● SET PROBLEM: Begin at the first line below and copy each line exactly, ending with the line where "PI = math.pi" appears.

● ENTRIES SUPPLIED:
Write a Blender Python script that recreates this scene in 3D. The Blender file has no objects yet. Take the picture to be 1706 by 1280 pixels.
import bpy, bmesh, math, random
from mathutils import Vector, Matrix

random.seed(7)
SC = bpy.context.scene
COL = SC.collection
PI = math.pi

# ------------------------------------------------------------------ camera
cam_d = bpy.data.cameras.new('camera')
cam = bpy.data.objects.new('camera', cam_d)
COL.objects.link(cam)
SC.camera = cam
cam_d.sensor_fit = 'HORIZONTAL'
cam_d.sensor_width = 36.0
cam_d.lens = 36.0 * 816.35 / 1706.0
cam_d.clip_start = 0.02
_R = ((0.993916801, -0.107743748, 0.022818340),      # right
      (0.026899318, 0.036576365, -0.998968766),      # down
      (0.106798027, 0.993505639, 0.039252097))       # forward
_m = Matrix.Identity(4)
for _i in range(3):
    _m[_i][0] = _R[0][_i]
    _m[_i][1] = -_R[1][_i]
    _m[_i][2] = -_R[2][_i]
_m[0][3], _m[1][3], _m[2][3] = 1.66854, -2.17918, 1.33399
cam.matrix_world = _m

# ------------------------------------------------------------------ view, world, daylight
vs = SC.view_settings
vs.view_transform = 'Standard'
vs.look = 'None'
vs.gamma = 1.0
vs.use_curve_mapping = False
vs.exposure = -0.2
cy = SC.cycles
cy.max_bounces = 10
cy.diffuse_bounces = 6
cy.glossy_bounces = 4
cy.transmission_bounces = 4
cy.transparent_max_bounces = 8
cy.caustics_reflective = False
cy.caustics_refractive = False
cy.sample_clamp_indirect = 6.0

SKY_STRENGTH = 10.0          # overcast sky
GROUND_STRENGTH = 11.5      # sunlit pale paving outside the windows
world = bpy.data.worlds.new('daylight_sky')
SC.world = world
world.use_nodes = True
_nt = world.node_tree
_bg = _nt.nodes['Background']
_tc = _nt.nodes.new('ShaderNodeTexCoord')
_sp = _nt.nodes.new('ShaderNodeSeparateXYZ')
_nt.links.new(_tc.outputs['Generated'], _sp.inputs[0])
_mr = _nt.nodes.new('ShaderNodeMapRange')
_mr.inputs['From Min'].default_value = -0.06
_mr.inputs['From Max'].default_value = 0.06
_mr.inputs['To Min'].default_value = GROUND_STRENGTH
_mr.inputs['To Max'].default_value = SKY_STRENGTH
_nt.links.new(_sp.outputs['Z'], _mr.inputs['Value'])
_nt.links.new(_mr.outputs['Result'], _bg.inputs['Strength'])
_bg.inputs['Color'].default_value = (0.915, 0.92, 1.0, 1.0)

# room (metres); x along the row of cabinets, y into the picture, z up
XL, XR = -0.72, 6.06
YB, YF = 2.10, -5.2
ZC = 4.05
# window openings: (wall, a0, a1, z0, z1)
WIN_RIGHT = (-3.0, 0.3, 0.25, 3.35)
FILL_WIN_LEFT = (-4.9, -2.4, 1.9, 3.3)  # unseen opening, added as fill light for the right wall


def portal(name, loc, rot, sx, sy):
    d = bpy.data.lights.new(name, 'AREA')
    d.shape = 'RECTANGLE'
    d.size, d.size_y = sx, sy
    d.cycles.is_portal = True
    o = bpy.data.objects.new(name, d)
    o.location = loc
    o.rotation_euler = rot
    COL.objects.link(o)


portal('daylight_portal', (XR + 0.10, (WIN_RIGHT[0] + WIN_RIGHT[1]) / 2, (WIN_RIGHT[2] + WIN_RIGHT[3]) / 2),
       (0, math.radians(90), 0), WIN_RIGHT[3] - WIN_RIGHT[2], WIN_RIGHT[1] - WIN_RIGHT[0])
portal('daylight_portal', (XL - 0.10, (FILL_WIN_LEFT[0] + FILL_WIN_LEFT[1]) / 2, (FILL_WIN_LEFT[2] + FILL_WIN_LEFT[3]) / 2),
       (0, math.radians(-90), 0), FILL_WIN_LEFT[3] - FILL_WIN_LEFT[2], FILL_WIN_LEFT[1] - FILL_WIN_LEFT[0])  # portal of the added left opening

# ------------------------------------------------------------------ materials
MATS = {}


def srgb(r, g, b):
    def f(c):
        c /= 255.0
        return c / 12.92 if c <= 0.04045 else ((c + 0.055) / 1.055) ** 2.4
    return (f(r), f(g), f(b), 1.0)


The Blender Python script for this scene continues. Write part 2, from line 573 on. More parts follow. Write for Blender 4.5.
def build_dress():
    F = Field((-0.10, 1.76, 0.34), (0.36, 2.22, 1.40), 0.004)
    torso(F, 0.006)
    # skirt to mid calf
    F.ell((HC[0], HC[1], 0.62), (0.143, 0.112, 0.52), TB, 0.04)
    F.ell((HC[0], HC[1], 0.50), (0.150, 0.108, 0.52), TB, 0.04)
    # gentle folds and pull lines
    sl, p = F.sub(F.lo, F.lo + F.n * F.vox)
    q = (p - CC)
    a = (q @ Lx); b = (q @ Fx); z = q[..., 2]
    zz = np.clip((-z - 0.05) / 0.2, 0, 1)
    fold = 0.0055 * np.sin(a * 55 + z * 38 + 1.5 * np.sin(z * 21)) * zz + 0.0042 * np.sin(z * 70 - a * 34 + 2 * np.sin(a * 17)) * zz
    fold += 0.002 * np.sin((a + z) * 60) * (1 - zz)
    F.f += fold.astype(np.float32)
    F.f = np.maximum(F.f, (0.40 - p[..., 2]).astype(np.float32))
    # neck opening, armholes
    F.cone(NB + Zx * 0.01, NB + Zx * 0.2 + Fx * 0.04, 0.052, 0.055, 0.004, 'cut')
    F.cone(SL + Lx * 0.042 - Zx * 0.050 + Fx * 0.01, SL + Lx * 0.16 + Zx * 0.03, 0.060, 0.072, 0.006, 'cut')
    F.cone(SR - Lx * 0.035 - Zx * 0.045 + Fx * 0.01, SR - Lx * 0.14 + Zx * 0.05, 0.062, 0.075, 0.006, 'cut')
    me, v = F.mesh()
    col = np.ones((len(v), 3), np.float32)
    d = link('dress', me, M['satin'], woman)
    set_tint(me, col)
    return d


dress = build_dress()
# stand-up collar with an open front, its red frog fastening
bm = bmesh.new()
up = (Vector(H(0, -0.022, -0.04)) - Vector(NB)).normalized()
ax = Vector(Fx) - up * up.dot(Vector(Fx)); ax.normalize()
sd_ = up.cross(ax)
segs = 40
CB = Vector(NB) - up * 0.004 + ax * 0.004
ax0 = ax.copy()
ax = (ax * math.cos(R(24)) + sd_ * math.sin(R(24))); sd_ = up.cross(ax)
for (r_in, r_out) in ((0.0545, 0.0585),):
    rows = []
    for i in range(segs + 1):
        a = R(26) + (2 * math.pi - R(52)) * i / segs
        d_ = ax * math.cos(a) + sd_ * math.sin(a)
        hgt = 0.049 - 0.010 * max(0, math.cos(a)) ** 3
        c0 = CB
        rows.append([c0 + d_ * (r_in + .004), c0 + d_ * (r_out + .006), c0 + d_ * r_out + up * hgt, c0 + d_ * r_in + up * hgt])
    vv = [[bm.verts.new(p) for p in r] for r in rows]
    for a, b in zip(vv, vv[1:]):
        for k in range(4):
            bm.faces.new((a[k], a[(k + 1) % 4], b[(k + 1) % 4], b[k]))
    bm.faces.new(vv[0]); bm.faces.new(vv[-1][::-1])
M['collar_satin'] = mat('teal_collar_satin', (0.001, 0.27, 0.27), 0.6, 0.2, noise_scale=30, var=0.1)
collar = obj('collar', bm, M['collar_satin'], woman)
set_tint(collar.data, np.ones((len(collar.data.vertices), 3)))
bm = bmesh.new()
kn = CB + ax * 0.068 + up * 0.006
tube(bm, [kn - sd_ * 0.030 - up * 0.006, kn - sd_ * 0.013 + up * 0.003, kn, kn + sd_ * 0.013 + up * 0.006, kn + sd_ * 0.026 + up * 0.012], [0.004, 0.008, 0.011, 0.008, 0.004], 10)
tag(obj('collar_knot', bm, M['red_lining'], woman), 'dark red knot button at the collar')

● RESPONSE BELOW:
Write a Blender Python script that recreates this scene in 3D. The Blender file has no objects yet. Take the picture to be 1706 by 1280 pixels.
import bpy, bmesh, math, random
from mathutils import Vector, Matrix

random.seed(7)
SC = bpy.context.scene
COL = SC.collection
PI = math.pi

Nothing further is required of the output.